SUPPLIED INFORMATION

========================================================================

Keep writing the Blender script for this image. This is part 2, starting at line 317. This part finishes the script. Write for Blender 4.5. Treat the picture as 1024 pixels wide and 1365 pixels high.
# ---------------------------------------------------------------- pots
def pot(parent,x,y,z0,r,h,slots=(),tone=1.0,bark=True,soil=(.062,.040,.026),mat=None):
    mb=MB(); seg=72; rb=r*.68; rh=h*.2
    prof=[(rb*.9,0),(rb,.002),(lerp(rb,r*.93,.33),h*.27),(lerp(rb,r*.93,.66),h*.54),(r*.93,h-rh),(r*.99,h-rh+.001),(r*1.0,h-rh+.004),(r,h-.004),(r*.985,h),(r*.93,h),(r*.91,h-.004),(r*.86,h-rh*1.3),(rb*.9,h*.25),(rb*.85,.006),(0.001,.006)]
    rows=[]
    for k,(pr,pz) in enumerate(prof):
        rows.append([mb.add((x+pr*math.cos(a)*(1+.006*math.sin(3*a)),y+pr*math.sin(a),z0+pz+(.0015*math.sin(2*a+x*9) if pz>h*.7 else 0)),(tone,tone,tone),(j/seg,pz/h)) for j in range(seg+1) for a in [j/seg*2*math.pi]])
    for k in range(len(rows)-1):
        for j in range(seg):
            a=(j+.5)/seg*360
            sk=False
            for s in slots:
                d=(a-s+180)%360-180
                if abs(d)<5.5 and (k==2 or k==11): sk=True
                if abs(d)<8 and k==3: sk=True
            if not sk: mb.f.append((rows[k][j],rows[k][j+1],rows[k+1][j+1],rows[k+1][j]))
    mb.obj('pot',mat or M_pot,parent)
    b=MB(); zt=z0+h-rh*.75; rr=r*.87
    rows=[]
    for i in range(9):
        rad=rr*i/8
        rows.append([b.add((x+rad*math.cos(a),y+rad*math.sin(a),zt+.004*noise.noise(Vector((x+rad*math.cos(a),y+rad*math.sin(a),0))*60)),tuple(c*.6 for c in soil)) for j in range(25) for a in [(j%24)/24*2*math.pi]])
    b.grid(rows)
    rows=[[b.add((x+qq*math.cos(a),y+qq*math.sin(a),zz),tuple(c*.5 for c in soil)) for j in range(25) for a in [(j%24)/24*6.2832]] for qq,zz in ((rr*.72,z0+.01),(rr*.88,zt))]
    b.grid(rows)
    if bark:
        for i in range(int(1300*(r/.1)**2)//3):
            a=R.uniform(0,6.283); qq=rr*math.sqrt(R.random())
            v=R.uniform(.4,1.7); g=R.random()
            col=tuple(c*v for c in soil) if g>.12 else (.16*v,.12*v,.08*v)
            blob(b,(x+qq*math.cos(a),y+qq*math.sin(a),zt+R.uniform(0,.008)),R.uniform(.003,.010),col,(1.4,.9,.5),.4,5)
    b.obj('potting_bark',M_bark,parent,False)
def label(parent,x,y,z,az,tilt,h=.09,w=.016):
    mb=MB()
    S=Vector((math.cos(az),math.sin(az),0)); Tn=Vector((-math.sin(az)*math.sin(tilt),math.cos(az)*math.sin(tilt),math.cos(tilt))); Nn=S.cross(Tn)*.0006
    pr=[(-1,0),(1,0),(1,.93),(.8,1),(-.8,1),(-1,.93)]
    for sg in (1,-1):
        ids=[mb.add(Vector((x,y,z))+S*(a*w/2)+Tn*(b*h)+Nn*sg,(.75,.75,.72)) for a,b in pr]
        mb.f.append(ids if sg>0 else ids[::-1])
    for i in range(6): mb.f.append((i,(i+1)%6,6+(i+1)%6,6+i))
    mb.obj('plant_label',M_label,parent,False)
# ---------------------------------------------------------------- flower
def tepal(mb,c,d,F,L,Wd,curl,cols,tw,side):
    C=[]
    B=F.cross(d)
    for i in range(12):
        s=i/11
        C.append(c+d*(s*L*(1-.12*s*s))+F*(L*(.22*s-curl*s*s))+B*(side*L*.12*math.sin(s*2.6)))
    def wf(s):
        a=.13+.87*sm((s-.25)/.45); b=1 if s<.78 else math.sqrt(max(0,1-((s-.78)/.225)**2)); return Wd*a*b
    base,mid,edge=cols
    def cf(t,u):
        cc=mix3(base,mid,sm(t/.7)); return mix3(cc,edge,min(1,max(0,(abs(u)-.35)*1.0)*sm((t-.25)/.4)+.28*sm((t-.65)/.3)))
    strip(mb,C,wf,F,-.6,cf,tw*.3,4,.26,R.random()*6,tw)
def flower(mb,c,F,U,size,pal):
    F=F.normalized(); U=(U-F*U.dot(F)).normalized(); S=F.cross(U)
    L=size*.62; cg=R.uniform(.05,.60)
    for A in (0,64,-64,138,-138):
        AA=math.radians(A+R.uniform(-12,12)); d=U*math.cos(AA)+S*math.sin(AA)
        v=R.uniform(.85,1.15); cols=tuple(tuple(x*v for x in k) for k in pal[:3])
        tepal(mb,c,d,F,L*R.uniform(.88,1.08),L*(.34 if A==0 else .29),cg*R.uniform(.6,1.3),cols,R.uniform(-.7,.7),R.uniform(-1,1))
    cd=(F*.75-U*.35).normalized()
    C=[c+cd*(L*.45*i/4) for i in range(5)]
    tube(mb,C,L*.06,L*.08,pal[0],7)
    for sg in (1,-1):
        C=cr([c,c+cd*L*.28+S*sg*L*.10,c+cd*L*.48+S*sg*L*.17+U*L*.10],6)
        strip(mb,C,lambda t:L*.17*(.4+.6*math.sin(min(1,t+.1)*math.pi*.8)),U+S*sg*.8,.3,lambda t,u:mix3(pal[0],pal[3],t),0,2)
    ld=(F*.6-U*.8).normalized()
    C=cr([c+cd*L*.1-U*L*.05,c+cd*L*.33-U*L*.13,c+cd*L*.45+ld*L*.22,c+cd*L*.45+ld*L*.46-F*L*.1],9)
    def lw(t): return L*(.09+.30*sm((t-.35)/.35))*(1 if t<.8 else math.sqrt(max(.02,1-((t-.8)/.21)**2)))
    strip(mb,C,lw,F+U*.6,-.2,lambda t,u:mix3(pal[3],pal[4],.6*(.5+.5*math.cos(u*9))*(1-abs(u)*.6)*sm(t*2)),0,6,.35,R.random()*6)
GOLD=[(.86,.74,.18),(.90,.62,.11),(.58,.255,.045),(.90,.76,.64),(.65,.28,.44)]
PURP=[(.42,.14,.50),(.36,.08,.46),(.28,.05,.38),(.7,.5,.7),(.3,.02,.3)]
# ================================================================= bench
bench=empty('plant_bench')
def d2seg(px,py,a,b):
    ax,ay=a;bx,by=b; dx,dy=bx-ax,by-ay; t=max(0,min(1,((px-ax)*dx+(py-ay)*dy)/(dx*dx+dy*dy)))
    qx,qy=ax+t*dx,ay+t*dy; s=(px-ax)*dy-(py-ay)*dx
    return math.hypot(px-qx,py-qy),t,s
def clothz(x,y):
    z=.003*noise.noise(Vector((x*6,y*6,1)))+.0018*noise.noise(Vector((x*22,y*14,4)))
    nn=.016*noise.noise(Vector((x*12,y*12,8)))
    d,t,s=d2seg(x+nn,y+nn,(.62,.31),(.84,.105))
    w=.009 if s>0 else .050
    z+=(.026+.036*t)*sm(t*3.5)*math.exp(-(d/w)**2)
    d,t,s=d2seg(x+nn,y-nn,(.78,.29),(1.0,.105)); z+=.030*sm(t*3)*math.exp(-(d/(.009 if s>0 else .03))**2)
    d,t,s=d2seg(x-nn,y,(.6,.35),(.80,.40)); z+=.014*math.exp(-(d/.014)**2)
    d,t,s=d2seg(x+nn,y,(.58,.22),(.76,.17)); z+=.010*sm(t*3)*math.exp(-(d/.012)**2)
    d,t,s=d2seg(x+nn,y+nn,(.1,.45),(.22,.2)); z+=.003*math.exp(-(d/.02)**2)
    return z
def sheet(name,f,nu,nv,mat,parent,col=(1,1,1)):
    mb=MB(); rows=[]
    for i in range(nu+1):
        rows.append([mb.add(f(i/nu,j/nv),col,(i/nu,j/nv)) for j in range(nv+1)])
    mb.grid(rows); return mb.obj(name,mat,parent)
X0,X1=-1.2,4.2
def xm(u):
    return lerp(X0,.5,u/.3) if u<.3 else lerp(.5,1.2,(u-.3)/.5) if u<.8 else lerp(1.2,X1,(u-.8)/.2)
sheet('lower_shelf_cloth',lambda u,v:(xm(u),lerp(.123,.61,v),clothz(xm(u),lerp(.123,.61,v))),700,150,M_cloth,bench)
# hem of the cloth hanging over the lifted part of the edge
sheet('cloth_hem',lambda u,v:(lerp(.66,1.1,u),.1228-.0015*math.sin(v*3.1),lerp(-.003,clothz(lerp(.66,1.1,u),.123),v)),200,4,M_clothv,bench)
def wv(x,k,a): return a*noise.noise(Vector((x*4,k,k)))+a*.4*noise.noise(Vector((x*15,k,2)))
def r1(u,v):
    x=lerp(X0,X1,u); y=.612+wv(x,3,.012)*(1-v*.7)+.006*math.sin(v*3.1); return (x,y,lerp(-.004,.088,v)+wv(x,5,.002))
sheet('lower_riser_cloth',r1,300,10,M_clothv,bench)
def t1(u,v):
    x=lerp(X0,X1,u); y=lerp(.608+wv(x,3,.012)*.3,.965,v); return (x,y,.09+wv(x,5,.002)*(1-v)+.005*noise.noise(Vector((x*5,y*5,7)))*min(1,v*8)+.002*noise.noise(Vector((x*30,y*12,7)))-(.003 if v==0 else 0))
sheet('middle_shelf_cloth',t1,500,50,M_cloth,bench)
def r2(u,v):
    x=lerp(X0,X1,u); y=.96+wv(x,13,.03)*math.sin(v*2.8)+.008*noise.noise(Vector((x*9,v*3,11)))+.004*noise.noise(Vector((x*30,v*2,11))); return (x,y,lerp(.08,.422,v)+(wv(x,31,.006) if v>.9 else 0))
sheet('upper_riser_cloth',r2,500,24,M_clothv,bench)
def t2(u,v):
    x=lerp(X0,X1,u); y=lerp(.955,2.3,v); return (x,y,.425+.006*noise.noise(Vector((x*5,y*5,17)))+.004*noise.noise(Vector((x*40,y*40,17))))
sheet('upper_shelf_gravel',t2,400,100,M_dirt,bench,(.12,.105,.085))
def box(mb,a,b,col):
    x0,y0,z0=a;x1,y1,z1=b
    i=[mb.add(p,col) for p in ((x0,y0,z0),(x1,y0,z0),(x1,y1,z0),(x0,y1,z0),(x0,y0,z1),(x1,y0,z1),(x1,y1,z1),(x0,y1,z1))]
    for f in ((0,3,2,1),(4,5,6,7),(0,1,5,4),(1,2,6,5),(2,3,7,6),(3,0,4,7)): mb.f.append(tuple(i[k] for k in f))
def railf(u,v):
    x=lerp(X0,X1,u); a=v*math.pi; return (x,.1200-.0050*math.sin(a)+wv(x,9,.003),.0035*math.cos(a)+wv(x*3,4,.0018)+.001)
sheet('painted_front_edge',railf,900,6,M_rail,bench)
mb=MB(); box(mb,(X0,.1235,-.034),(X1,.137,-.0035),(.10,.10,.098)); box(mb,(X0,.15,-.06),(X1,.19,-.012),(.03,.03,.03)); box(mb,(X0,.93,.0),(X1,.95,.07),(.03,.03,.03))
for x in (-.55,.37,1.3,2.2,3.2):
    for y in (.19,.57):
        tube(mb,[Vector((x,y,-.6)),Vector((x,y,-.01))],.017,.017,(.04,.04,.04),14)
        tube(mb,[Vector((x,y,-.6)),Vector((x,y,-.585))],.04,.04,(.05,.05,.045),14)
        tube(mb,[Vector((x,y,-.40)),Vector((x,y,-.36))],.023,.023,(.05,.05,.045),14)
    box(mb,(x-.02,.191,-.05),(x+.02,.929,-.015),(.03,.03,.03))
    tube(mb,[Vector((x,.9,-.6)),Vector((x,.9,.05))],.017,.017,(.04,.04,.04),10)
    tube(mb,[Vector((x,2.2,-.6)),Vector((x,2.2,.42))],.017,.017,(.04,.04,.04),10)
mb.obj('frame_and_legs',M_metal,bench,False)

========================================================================

WHAT IS EXPECTED
Give only the number of lines in the data that include the string "part".

FINISHED ANSWER
2